Even in regulated markets there are problems. I have a friend who built an HFT algorithm that he was using for trading stocks. He had some really good results with early testing. But at some point he was confused why many of his buy/sell orders weren't being executed despite being open for several minutes (hours?) his algo would make bids far away from the current spread, anticipating movement. He finally concluded that some institutional traders must have access to sub-penny ordering, despite it being against regulation.
I didn't believe him at first, since, the more likely problem was elsewhere, but then a few months later sub-penny trading in dark pools was all over the news. This was like 5 or 6 years ago. He's since moved on to other things having come to similar conclusions, that trying to play such a rigged game was futile.
> But at some point he was confused why many of his buy/sell orders weren't being executed despite being open for several minutes (hours?) his algo would make bids far away from the current spread, anticipating movement
* Did his levels actually get crossed? It could be that he never had the opportunity to get filled at the price he hoped for.
* What was his queue position? Stock exchanges tend to be price time ordered. If others had submitted orders at the same price before he had, they would have priority when getting filled.

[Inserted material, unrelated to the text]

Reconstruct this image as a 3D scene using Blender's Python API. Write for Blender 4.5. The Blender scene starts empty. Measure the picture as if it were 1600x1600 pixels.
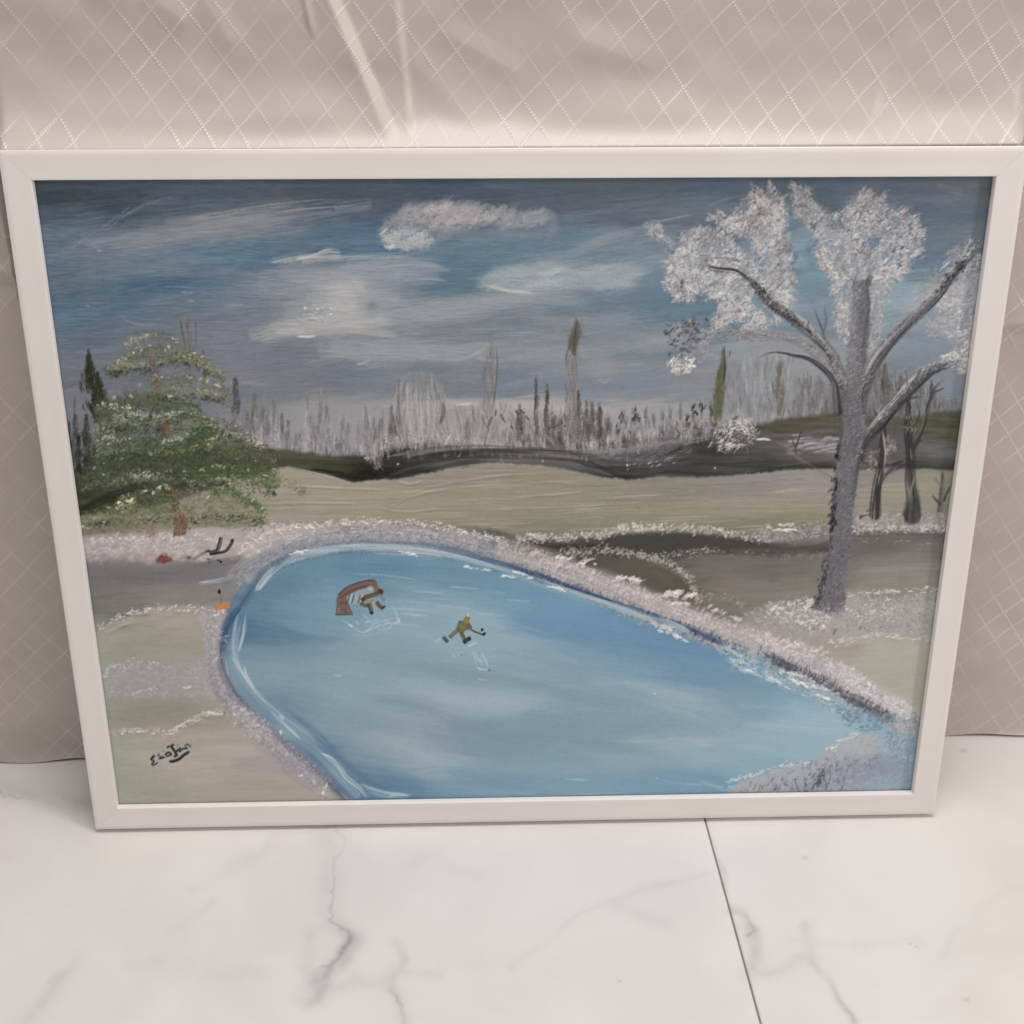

* Apropos the prior point, was his broker actually submitting orders when he sent them? Some brokers may avoid showing deep out of the money orders, which could have affected his queue position.
> He finally concluded that some institutional traders must have access to sub-penny ordering, despite it being against regulation.
I didn't believe him at first, since, the more likely problem was elsewhere, but then a few months later sub-penny trading in dark pools was all over the news. This was like 5 or 6 years ago. He's since moved on to other things having come to similar conclusions, that trying to play such a rigged game was futile.